Elizabeth Lytle
is honored with a Medium Paver from Dorothy C. Miller.
I am proud to honor my two best friends in the Plaza of Heroines. Gigi Lytle and Dolores Smith live in Washington, D.C. They have been together as partners for 20 years. Both are smart, funny, insightful, creative, compassionate, and understanding.
Gigi, a trained investigator who now supervises others, can ask more personal questions than any one I've known, without once being offensive. When I have a problem, I know that answering Gigi's questions about it will bring me solace and insight. She is not only caring but she is passionately interested in all of life and what it has to offer. Gigi has a taste for many things, including food, and lucky are those who get to eat what she's cooked! She also loves an intellectual argument. Sometimes I think Gigi has read every book there is or at least started every book she can and does reject even the most popular book if it's not to her liking. She's also the only person I know who begins a book by reading the last page.
Dolores is one of the most encouraging people I know. When she says "It's good to hear your voice," I know she means it and I appreciate her willingness to express affection and support. A film maker, Dolores is devoted to her creative work, films about people who need to be heard and events that need to be documented. Exceedingly loyal, she is quick to champion friends and family when they need help. She is also passionately devoted to her cats! Very witty herself, Dolores laughs easily at people's jokes (mine included!) and the ridiculous vagaries of live. She can argue too, about politics, about art and movies. Like Gigi, she is analytic and complex, but at the same time open, accepting, and warm.
Both Gigi and Dolores are devoted to making this world a better place for all. They have a lived commitment to social justice, feminist values and, in particular, lesbian rights. Their relationship with each other is a model of love, compassion, cooperation, and the ability to get through the hard times and come out the other side, still together and in love.

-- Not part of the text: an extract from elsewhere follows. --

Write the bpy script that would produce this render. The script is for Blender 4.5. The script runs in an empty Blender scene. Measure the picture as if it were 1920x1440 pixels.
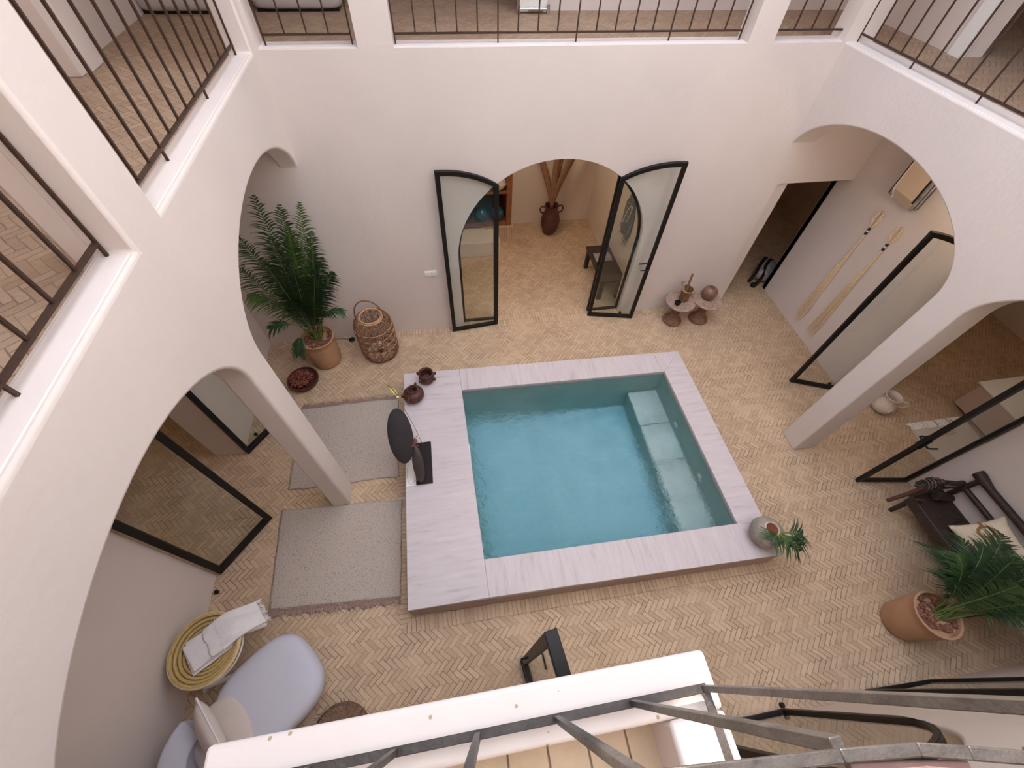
import bpy, bmesh, math, random
from mathutils import Vector, Matrix, noise
random.seed(7)
C = bpy.context.scene.collection
PI = math.pi

# ------------------------------------------------------------------ materials
def nmat(name):
    m = bpy.data.materials.new(name); m.use_nodes = True
    nt = m.node_tree; b = nt.nodes['Principled BSDF']
    return m, nt, nt.nodes, nt.links, b

def mat(name, col, rough=.7, var=.0, scale=6., bump=0., bscale=40., metal=0., spec=.4, col2=None, stretch=None, coat=0.):
    m, nt, N, L, b = nmat(name)
    b.inputs['Roughness'].default_value = rough
    b.inputs['Metallic'].default_value = metal
    b.inputs['Specular IOR Level'].default_value = spec
    b.inputs['Coat Weight'].default_value = coat
    c = (*col, 1)
    b.inputs['Base Color'].default_value = c
    tc = N.new('ShaderNodeTexCoord'); src = tc.outputs['Object']
    if stretch:
        mp = N.new('ShaderNodeMapping'); mp.inputs['Scale'].default_value = stretch
        L.new(src, mp.inputs['Vector']); src = mp.outputs['Vector']
    if var > 0 or col2:
        n = N.new('ShaderNodeTexNoise'); n.inputs['Scale'].default_value = scale
        n.inputs['Detail'].default_value = 6; n.inputs['Roughness'].default_value = .6
        L.new(src, n.inputs['Vector'])
        r = N.new('ShaderNodeValToRGB')
        r.color_ramp.elements[0].position = .3; r.color_ramp.elements[1].position = .7
        a = col2 if col2 else tuple(max(0, x*(1-var)) for x in col)
        z = col if col2 else tuple(min(1, x*(1+var)) for x in col)
        r.color_ramp.elements[0].color = (*a, 1); r.color_ramp.elements[1].color = (*z, 1)
        L.new(n.outputs['Fac'], r.inputs['Fac']); L.new(r.outputs['Color'], b.inputs['Base Color'])
    if bump > 0:
        n2 = N.new('ShaderNodeTexNoise'); n2.inputs['Scale'].default_value = bscale
        n2.inputs['Detail'].default_value = 4
        L.new(src, n2.inputs['Vector'])
        bp = N.new('ShaderNodeBump'); bp.inputs['Strength'].default_value = bump; bp.inputs['Distance'].default_value = .02
        L.new(n2.outputs['Fac'], bp.inputs['Height']); L.new(bp.outputs['Normal'], b.inputs['Normal'])
    return m

def mth(nt, op, a, b=None, c=None):
    n = nt.nodes.new('ShaderNodeMath'); n.operation = op
    for i, v in enumerate((a, b, c)):
        if v is None: continue
        if isinstance(v, (int, float)): n.inputs[i].default_value = v
        else: nt.links.new(v, n.inputs[i])
    return n.outputs[0]

def herringbone(name, W=.046, rot=45., c_lo=(.38, .265, .175), c_hi=(.72, .54, .375), mortar=(.22, .15, .105), straight=False, off=(0, 0)):
    """zellige-like terracotta brick in herringbone (1:3); straight=True gives a soldier course"""
    m, nt, N, L, b = nmat(name)
    tc = N.new('ShaderNodeTexCoord')
    wob = N.new('ShaderNodeTexNoise'); wob.inputs['Scale'].default_value = 9; L.new(tc.outputs['Object'], wob.inputs['Vector'])
    sub = N.new('ShaderNodeVectorMath'); sub.operation = 'SUBTRACT'; L.new(wob.outputs['Color'], sub.inputs[0]); sub.inputs[1].default_value = (.5, .5, .5)
    scl = N.new('ShaderNodeVectorMath'); scl.operation = 'SCALE'; L.new(sub.outputs[0], scl.inputs[0]); scl.inputs['Scale'].default_value = .022
    add = N.new('ShaderNodeVectorMath'); add.operation = 'ADD'; L.new(tc.outputs['Object'], add.inputs[0]); L.new(scl.outputs[0], add.inputs[1])
    mp = N.new('ShaderNodeMapping'); L.new(add.outputs[0], mp.inputs['Vector'])
    mp.inputs['Location'].default_value = (off[0]/W+200, off[1]/W+200, 0)
    mp.inputs['Rotation'].default_value = (0, 0, math.radians(rot))
    mp.inputs['Scale'].default_value = (1/W, 1/W, 1)
    sp = N.new('ShaderNodeSeparateXYZ'); L.new(mp.outputs[0], sp.inputs[0])
    x, y = sp.outputs[0], sp.outputs[1]
    n = 3
    f = lambda op, a, b_=None, c_=None: mth(nt, op, a, b_, c_)
    fx, fy = f('FLOOR', x), f('FLOOR', y)
    rx, ry = f('SUBTRACT', x, fx), f('SUBTRACT', y, fy)
    if straight:
        yy = f('DIVIDE', y, n); fyy = f('FLOOR', yy)
        u = f('MULTIPLY', f('SUBTRACT', yy, fyy), n); v = rx
        idx, idy = fx, fyy; isH = 0.0
    else:
        k = f('FLOORED_MODULO', f('SUBTRACT', fx, fy), 2*n)
        isH = f('LESS_THAN', k, n-.5)
        isV = f('SUBTRACT', 1, isH)
        kv = f('SUBTRACT', 2*n-1, k)
        uH = f('ADD', k, rx); uV = f('ADD', kv, ry)
        u = f('ADD', f('MULTIPLY', uH, isH), f('MULTIPLY', uV, isV))
        v = f('ADD', f('MULTIPLY', ry, isH), f('MULTIPLY', rx, isV))
        idx = f('SUBTRACT', fx, f('MULTIPLY', k, isH)); idy = f('SUBTRACT', fy, f('MULTIPLY', kv, isV))
    d = f('MINIMUM', f('MINIMUM', u, f('SUBTRACT', n, u)), f('MINIMUM', v, f('SUBTRACT', 1, v)))
    cb = N.new('ShaderNodeCombineXYZ'); L.new(idx, cb.inputs[0]); L.new(idy, cb.inputs[1])
    if isinstance(isH, float): cb.inputs[2].default_value = isH
    else: L.new(isH, cb.inputs[2])
    wn = N.new('ShaderNodeTexWhiteNoise'); L.new(cb.outputs[0], wn.inputs['Vector'])
    ns = N.new('ShaderNodeTexNoise'); ns.inputs['Scale'].default_value = 1.1; ns.inputs['Detail'].default_value = 8; ns.inputs['Roughness'].default_value = .7
    L.new(tc.outputs['Object'], ns.inputs['Vector'])
    fine = N.new('ShaderNodeTexNoise'); fine.inputs['Scale'].default_value = 45; fine.inputs['Detail'].default_value = 5
    L.new(tc.outputs['Object'], fine.inputs['Vector'])
    fac = f('ADD', f('ADD', f('MULTIPLY', wn.outputs['Value'], .24), f('MULTIPLY', ns.outputs['Fac'], .62)), f('MULTIPLY', fine.outputs['Fac'], .34))
    r = N.new('ShaderNodeValToRGB'); e = r.color_ramp.elements
    e[0].position = .28; e[0].color = (*c_lo, 1); e[1].position = 1.0; e[1].color = (*c_hi, 1)
    L.new(fac, r.inputs['Fac'])
    mo = f('SMOOTH_MIN', f('MULTIPLY', f('MAXIMUM', f('SUBTRACT', d, .015), 0), 12), 1, .3)
    # mortar shows strongly only in worn patches
    worn = N.new('ShaderNodeTexNoise'); worn.inputs['Scale'].default_value = 3.2; worn.inputs['Detail'].default_value = 6
    L.new(tc.outputs['Object'], worn.inputs['Vector'])
    mr = N.new('ShaderNodeMapRange'); mr.inputs['From Min'].default_value = .38; mr.inputs['From Max'].default_value = .62
    mr.inputs['To Min'].default_value = .30; mr.inputs['To Max'].default_value = 1.
    L.new(worn.outputs['Fac'], mr.inputs['Value'])
    ms = f('SUBTRACT', 1, f('MULTIPLY', f('SUBTRACT', 1, mo), mr.outputs[0]))
    mx = N.new('ShaderNodeMix'); mx.data_type = 'RGBA'
    L.new(ms, mx.inputs['Factor']); mx.inputs['A'].default_value = (*mortar, 1); L.new(r.outputs['Color'], mx.inputs['B'])
    L.new(mx.outputs['Result'], b.inputs['Base Color'])
    b.inputs['Roughness'].default_value = .62; b.inputs['Specular IOR Level'].default_value = .35
    bp = N.new('ShaderNodeBump'); bp.inputs['Strength'].default_value = .55; bp.inputs['Distance'].default_value = .006
    hh = f('ADD', f('MULTIPLY', ms, 1.0), f('ADD', f('MULTIPLY', wn.outputs['Value'], .5), f('MULTIPLY', fine.outputs['Fac'], .6)))
    L.new(hh, bp.inputs['Height']); L.new(bp.outputs['Normal'], b.inputs['Normal'])
    return m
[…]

I am grateful for the love, friendship, kindness, and compassion of these two women. They believe in my abilities and my work and encourage me when I begin to doubt myself. They have helped me through the death of my mother, the loss of my job, and very dark times when I wondered whether life was worth living. I'll never forget those lifeline midnight telephone calls. It's an honor to be counted among their friends. Their place on a paver in the Plaza of Heroines is a token of my affection and admiration for them, two heroines in my life.